When I'm deprived of the internet, I'm hampered in my professional life as a designer and occasional writer, and in my personal life as an info junkie. The internet has not lessened my fondness for books — hunting down information in print media in fact remains one of life's great joys. But it's quicker on the internet, and you've got more options. Sure, you have to be wary of dud information, and data is more likely to be inaccurate on the internet than it is in book form. But you learn to check and cross-reference. You learn to be wary. It's all part of the fun.

The idea of the internet as a source of community, however, is less easy to evaluate. Deprived of my internet connection in France, I felt doubly disconnected. I could see that I was surrounded by a community — one that was surprisingly attractive, homogeneous and resilient. But I wasn't part of it. I was courteously admitted to it when I ate in one of the local restaurants, or when I chatted with the stallholders at the local market, but that was about it. A more gregarious person than me might have joined in the lively bar culture that thrives in even the smallest villages. But with my poor French language skills I was content to remain an outsider — an admiring observer.

Back home in London I don't feel any great sense of community, either. I barely know my neighbours (a feature common to metropolitan dwellers), and I only experience the tug of community in my work, where I feel a tribal bond with other designers.

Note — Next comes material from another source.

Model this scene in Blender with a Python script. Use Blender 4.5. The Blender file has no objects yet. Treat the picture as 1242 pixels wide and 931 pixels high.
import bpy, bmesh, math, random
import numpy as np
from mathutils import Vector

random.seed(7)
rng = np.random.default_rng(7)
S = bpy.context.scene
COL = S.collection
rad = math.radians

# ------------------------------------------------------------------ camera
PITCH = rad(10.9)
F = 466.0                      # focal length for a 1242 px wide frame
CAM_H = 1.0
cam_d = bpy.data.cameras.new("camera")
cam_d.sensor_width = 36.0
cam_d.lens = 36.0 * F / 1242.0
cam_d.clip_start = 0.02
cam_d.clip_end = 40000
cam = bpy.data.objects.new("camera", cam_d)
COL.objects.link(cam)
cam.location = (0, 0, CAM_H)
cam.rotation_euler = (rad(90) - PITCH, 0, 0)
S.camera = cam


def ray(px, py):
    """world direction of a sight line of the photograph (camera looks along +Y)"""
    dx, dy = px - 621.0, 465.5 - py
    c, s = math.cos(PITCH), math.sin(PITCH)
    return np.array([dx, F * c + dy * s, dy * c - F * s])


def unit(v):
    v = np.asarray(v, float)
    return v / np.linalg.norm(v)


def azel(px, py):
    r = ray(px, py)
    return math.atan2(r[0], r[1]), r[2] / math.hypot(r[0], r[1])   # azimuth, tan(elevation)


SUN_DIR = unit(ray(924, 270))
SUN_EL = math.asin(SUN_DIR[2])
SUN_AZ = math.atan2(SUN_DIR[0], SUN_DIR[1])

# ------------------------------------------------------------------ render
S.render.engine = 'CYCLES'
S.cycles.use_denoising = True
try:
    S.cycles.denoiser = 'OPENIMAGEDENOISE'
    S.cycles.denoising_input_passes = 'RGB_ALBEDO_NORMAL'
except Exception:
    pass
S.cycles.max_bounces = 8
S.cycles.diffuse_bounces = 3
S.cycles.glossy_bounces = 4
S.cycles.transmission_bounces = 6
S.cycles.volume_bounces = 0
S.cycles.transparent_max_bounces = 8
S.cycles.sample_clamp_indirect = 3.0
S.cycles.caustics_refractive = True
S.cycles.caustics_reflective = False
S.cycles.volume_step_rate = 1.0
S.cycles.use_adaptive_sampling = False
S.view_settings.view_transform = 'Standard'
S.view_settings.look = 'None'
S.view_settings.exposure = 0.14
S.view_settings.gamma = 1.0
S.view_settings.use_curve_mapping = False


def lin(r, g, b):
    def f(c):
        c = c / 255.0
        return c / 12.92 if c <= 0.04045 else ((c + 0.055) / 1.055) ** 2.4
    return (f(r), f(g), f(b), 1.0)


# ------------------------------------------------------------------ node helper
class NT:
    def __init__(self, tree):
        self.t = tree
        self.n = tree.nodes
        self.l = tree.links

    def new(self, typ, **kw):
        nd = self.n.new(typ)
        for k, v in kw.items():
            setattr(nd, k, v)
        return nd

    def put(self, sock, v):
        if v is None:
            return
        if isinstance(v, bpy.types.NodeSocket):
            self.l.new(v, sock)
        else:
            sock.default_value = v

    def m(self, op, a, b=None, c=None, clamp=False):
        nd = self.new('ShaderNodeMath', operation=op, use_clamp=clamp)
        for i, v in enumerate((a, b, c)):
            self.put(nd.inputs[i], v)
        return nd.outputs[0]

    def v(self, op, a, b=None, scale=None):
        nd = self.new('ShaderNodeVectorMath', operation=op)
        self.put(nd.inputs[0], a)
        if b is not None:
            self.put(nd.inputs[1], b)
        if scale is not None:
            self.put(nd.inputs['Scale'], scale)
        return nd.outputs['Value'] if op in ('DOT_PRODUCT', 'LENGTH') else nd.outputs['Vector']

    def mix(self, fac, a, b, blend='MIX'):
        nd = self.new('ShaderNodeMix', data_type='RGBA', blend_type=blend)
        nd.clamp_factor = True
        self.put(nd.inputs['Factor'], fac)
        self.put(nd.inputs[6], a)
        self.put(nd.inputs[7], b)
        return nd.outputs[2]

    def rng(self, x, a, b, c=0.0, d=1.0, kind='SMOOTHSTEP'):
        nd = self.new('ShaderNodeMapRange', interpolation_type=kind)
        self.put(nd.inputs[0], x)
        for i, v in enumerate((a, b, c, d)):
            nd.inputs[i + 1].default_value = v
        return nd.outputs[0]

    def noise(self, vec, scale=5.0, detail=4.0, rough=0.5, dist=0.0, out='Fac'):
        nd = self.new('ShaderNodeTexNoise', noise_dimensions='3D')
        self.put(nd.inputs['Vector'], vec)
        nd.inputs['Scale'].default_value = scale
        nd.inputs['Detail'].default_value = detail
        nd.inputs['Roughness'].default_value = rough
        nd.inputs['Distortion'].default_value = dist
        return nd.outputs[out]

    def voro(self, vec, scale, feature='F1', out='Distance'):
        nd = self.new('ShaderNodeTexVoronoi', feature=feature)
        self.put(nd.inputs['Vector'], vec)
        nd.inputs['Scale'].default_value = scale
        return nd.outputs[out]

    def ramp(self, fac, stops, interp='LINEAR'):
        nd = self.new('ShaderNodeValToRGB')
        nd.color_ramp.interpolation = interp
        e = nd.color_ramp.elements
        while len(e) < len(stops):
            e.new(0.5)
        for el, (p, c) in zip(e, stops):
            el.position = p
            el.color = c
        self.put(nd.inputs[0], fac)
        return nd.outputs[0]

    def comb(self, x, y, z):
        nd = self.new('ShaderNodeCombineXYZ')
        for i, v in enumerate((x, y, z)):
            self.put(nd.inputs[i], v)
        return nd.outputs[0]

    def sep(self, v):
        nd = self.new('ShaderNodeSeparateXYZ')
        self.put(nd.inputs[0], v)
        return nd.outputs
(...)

The "community" that I find on the internet — and which I missed so keenly in France —- is the communality of shared enthusiasms for marginalised subjects. It might be a "community" of only a few dozen people clustered around subject matter incapable of maintaining a foothold in the world of bricks and mortar. I'm talking about sites, blogs and forums created by enthusiastic individuals and groups with little or no regard for the commercial potential of their activities. I'm talking about minority subjects that, without the internet, simply will not survive. These are the sorts of subjects and connections that, if I'm deprived of them for even a couple of weeks, make me feel twitchy and disconnected. Unplugging is no longer an option.